Son las ocho y media de la mañana y el sol ha terminado despertándome. No sé por qué me he acostumbrado a dormir sin bajar la persiana y con las ventanas abiertas. Tampoco hace tanto calor en Castilla, pero es cierto que me despierto mucho mejor cuando es la luz y no la alarma la que me hace salir de la cama. Me gusta madrugar en verano salvo que la noche anterior haya sido una de esas que siempre quedarán en mi memoria. Aunque cada vez sean menos y, de las que suceden, me acuerde de ellas a trozos. Además, lo bueno de madrugar es que lleva consigo una de las mejores sensaciones que conozco: remolonear en la cama. No hay nada comparable al placer de saber que uno puede quedarse tranquilamente tanto tiempo como quiera sin hacer nada. Es algo extraordinario.
Las primeras horas de la mañana de verano las dedico a hacer deporte, pero sin ningún tipo de rutina. Uno de los recorridos que suelo hacer cuando salgo a caminar o a andar en bici pasa por delante de unas cuadras que veo a lo lejos desde mi casa. Mis padres me contaban que cuando éramos pequeños alguna vez habíamos parado allí a ver los animales, pero no tenía ningún recuerdo. Así que esa mañana, ya de regreso y andando porque la rodilla había dicho basta, decidí desviarme del camino y volver a visitar aquellas cuadras como si fuera la primera vez que las mirara. Trabajando en ellas me encontré a Eusebio, que, al ver mi interés por los animales, rápidamente me preguntó si tenía miedo. Fue contestarle que no y cuando me quise dar cuenta estaba rodeado de toros franceses que pesaban más de media tonelada.
Eran estéticamente admirables. A pesar de su gran tamaño, transmitían tanta belleza y nobleza como un recién nacido. Eusebio me preguntaba de dónde me venía la curiosidad por los animales, si tenía pinta de ser un hombre de oficina. Supongo que de una granja escuela en la que pasé más de cinco veranos ordeñando vacas, yendo a la hierba y montando a caballo, le dije. Allí había aprendido la importancia del mundo rural y a disfrutar del campo. Me comentaba que la cosa estaba cada vez peor, pero que él no se desanimaba. Aquellos animales eran su vida. Y, como le habían enseñado en su casa, lo más importante era su familia. Aunque no hablaran el mismo idioma y significara tener que trabajar veinticuatro horas al día los trescientos sesenta y cinco días del año.
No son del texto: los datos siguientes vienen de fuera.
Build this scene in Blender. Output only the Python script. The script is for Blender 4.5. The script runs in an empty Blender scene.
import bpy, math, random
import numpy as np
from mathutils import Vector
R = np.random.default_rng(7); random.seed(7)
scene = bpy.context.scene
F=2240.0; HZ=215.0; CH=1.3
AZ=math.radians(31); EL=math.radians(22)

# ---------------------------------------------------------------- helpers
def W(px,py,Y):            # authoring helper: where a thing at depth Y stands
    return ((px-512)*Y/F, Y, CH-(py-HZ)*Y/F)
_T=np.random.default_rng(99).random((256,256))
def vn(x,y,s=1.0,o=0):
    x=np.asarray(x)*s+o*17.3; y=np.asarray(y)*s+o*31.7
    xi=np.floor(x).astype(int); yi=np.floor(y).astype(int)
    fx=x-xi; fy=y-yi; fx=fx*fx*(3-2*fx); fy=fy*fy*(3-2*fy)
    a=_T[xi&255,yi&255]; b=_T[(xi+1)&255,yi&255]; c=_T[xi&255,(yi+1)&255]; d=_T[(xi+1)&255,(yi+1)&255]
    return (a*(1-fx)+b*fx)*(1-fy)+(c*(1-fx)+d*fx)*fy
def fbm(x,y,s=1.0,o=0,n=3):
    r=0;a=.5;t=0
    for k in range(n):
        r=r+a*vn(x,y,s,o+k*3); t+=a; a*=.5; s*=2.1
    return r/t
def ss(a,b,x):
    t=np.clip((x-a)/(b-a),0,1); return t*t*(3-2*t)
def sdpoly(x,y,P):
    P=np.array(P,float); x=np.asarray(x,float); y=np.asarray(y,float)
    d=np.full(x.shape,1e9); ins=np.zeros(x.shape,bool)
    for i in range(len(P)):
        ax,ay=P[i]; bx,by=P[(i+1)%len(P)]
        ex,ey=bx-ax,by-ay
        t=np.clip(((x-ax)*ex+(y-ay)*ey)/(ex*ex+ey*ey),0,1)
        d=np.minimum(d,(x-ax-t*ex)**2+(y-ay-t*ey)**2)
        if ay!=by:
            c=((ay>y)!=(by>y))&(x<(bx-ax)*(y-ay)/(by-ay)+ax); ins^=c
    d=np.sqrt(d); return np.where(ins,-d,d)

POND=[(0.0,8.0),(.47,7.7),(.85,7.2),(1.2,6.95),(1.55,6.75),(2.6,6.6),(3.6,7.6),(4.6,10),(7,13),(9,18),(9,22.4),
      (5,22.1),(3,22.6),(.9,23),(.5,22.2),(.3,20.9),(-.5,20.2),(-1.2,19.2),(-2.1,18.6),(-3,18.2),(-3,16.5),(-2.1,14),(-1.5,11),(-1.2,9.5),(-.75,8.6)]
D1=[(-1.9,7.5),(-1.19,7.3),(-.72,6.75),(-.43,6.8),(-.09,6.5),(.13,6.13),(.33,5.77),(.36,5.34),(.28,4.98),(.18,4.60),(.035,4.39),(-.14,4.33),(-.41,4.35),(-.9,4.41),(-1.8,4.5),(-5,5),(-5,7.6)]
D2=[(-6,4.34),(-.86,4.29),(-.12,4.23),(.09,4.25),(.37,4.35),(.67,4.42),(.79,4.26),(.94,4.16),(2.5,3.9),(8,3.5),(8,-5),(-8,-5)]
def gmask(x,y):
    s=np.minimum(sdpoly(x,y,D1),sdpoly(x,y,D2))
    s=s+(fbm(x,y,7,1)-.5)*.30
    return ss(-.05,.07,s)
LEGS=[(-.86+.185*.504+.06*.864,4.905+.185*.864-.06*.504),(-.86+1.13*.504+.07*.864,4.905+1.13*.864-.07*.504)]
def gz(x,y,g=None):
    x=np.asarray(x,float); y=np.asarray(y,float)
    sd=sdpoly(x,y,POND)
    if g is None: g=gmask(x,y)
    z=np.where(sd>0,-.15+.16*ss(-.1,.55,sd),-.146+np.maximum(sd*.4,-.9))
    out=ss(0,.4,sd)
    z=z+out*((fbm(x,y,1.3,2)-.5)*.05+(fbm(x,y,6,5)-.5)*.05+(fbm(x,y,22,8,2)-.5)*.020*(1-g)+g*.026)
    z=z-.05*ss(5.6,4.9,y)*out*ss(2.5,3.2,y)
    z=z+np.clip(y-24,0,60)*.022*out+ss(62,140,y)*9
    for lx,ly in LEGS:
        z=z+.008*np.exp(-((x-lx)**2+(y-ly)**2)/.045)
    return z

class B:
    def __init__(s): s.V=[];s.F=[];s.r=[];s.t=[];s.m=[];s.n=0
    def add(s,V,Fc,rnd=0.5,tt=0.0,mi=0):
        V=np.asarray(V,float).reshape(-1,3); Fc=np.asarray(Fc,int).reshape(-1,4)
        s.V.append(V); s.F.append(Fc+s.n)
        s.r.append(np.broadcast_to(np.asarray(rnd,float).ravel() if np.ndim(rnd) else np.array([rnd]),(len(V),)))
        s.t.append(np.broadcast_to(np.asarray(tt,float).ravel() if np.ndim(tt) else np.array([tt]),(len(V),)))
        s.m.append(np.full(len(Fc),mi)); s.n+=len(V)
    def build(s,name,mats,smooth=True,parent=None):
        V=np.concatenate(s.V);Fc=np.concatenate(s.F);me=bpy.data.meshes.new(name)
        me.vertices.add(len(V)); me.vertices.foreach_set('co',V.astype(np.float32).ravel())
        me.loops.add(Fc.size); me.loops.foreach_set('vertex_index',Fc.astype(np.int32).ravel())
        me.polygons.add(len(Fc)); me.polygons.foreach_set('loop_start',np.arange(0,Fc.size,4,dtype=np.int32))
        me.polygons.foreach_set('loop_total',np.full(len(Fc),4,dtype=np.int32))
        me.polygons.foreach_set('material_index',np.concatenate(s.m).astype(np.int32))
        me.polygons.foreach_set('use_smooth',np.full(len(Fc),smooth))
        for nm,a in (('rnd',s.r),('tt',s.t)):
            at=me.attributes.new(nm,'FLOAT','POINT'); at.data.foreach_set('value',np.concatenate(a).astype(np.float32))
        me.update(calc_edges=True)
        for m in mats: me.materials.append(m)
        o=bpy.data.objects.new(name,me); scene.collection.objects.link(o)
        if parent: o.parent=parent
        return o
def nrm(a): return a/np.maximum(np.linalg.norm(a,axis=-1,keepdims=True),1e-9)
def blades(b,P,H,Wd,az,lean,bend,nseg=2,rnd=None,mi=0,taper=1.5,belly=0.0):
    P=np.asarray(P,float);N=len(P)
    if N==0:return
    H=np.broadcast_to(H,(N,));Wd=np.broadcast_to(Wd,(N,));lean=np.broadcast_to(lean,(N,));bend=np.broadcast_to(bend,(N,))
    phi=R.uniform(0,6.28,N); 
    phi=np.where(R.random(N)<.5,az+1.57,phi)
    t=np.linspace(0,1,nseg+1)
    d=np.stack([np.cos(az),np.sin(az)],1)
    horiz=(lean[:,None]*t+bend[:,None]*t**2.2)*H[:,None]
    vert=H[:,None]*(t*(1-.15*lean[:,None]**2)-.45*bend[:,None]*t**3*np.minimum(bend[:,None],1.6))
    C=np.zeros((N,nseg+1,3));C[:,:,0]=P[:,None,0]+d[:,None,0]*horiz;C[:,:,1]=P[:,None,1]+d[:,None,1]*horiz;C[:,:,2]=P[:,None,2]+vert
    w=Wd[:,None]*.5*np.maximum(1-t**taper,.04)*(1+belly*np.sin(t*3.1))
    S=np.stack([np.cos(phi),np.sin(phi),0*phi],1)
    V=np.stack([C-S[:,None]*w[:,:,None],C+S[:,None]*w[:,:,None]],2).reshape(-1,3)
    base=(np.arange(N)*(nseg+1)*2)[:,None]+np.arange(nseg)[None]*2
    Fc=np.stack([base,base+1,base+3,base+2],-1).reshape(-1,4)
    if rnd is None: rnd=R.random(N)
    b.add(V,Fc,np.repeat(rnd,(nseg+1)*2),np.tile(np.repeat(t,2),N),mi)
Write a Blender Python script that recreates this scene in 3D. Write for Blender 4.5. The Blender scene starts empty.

Los días fueron pasando y visitar a Eusebio se convirtió en parte de mi rutina. El último día que hablamos me dijo que, si me lo permitía, quería darme un consejo. No pude hacer otra cosa que asentir con la cabeza y escuchar a aquel hombre cuyas manos hablaban por sí solas de la cantidad de campos que habían labrado. No importa cuanto tengas ni de donde vengas, cuantos guiones lleven tus apellidos ni en que trabajes, lo único importante en esta vida es tener palabra y ser buena persona. Olvídate de todas las tonterías que os intentan meter a través de las redes sociales. Es algo que le digo mucho a mis sobrinos, replicó.
No pude hacer otra cosa que darle las gracias, estrecharle la mano y regresar a casa bajo el vuelo de los halcones, que esperaban el despiste de un conejo para comer, escuchando un escrupuloso silencio que rompían mis pisadas. Mientras caminaba, me daba cuenta de que la vida me pone estrellas en el camino como Eusebio, a las que regresaré cuando todo parezca perdido y mis piernas tiemblen al recordar el calor del infierno. Ojalá nada sea tan malo como parece, y la gente sencilla y transparente del campo pueda seguir viviendo en él muchos años. Tienen una esencia que los urbanitas nunca tendremos.